Tuesday, March 2, 2010

karma

Tonight, I was IMing my father. He was trying to talk me into attending his new in-laws 50th wedding anniversary. Now why in the world would I want to attend that? According to him, it's because they are family now. They want us there. Yeah right! My ass! I don't know why they even give a shit about us. I don't even know their names. I have only met these people maybe...three times. If that. I just don't feel connected to them at all. Besides just because one marries doesn't make you family....it just means you're related. To me, family is who looks out for you and cares for you and on occasion...will drop you a line just to see how you are. Right now, I guess I'm overly critical of others. I'm in a very distrustful place. Too many people have lied to me including my father. With him, I placed him on a pedestal way too high. A pedestal he should not have even been on. I could still be frustrated about the goings from this week. I need to find a way to purge all this anxiety and frustration. I only hope that my frustrations and such will be purged soon. I'm not sure how much longer my emotions can stand to be within myself. I must find way to purge them. Let the brain storming begin.

stupid lives.....

I'm really not sure where to start....this week I really do feel like I'm on the brink of losing my mind. Part of me just wants to walk away from all the bullshit.
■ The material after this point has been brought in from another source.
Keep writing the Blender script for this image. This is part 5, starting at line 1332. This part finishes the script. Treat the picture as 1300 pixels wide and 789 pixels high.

I have never had someone take credit for my work. It happened today. A co worker of mine is telling everyone that she does this and she does that. I found out that she took complete credit for a project that I did. She said she worked on it for the last few day....yeah right...it took me one day to do. I'm not sure if I'm more upset about her taking credit for my work or the fact that she lied about my role in the project. She isn't the first person to lie to/about me this week.  This is instance number two from numerous people. People can be incredibly two faced. Perhaps they may not have intended for it to come across that way but it did. I'm incredibly upset about it and for some reason I can't use my words. Nothing has helped me with calming down. I wish I could find a way to relax and find a way to deal with the stupid shit.